Die wenigsten Menschen haben einen „festen“ Scheidungsanwalt Der Normalfall ist doch ohnehin der, dass keine Partei einen besonders vertrauten Scheidungsanwalt hat, sondern - egal welcher Ehepartner - sich erst einmal einen Anwalt suchen muss. Das können die beiden natürlich theoretisch auch gemeinsam und mit Losentscheid machen. Das ändert aber nichts am Grundproblem!
Scheidungen sind jetzt nicht so mein Metier, habe ich nur ausnahmsweise mal gemacht, aber nehmen wir mal folgende Situation an (die ich nie akzeptieren würde):
Die mir unbekannten A und B stellen sich bei mir als scheidungswilliges Ehepaar vor. Sie sind sich vollkommen einig und wollen die Sache möglichst billig über die Bühne bringen, erzählen was vom „gemeinsamen Anwalt“, ich kläre darüber auf, dass es den nicht gibt, und eine Partei dann unvertreten ist. Die beiden erzählen mir, dass ihnen dies egal ist und wir gemeinsam offen über alles sprechen können und sie keine Geheimnisse voreinander haben, … Man einigt sich darauf, dass A von mir vertreten die Anträge stellen soll.
Im Rahmen der Aufnahme der Daten kommt es zu einem Punkt an dem ich sehe, dass die beiden bzgl. einer wertvollen Immobilie davon ausgehen, dass sie alleine einem Ehegatten zusteht, was aber nun mal keinen Rückhalt in Gesetz und Rechtsprechung findet. Um mich standesrechtlich korrekt zu verhalten, habe ich vorab ja bereits geklärt, wen ich vertreten soll, s.o.

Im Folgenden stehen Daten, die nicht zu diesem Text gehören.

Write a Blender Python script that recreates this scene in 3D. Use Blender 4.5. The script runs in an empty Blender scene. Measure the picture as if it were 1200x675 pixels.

- Variante: Da ich A vertrete, dem nach fälschlicher Ansicht der Eheleute die Immobilie zusteht, muss ich die Klappe halten, weil alles andere Parteiverrat wäre (strafbar!). Die generelle „Freigabe“ hilft mir da im Zweifelsfall gar nichts, weil sie in Unkenntnis des erheblichen Immobilienwerts erteilt wurde. Abgesehen davon: Warum soll ich mich überhaupt der Gefahr einer Anklage wegen Parteiverrats aussetzen? Ich wäre ja mit dem Klammerbeutel gepudert! Ich darf nur A unter vier Augen von meiner Erkenntnis erzählen. Was A dann damit macht, … Ich bin raus! Popo an die Wand und nach mir die Sintflut. Sollte B die Sache irgendwann spitz bekommen, kann ich als Anwalt ruhig schlafen, als Mensch könnte ich es schon in dem Moment nicht mehr, wo ich B sehenden Auges - ohne etwas tun zu dürfen - ins Verderben rennen lassen muss.
Variante 2: Ich vertrete B und kann in dem Fall sogar problemlos offen vor beiden meine Erkenntnis kund tun. Ob B ab dem Moment noch so einig mit A ist? Mir kann es egal sein, ich bekomme ja mein Geld von B so oder so. Hat A halt mit Kirschen gehandelt und soll sich jetzt gerne einen eigenen Anwalt suchen, wenn er die Sache anders sieht. Was ich aber nicht tun darf: „Einfach meine Klappe halten“, denn das wäre in dem Fall Parteiverrat an B, und sollte B ein Jahr später Wind davon bekommen, dass ihr/ihm da ganz schön was durch die Lappen gegangen ist, wäre von Einigkeit keine Rede mehr, und könnte ich meine Haftpflicht einschalten.
Richter gibt es gute und schlechte. Es kommt durchaus vor, dass die bei so genannten „gemeinsamen Anwälten“ dann mal etwas genauer hinsehen und kritische Rückfragen stellen, ob die nicht vertretene Partei wirklich weiß auf was sie sich da mit welchen Folgen eingelassen hat. Eine Garantie dafür gibt es aber nicht, und da gibt es dann auch keine Berufshaftpflicht, die man in Anspruch nehmen könnte, wenn einem auf dem Weg etwas durch die Lappen gegangen ist.
Und das alles hat nicht mit „je mehr Streitpunkte“ zu tun, sondern einfach mit Waffengleichheit. Eine Einigkeit die auf Unkenntnis und schlechterer Beratung einer Seite beruht ist in meinen Augen nicht viel wert. Auch wenn beide Seiten vernünftig vertreten sind muss dies nicht zu Streit führen. Das gibt aber das gute Gefühl recht sicher sein zu können, dass man tatsächlich weiß, worauf man sich einlässt.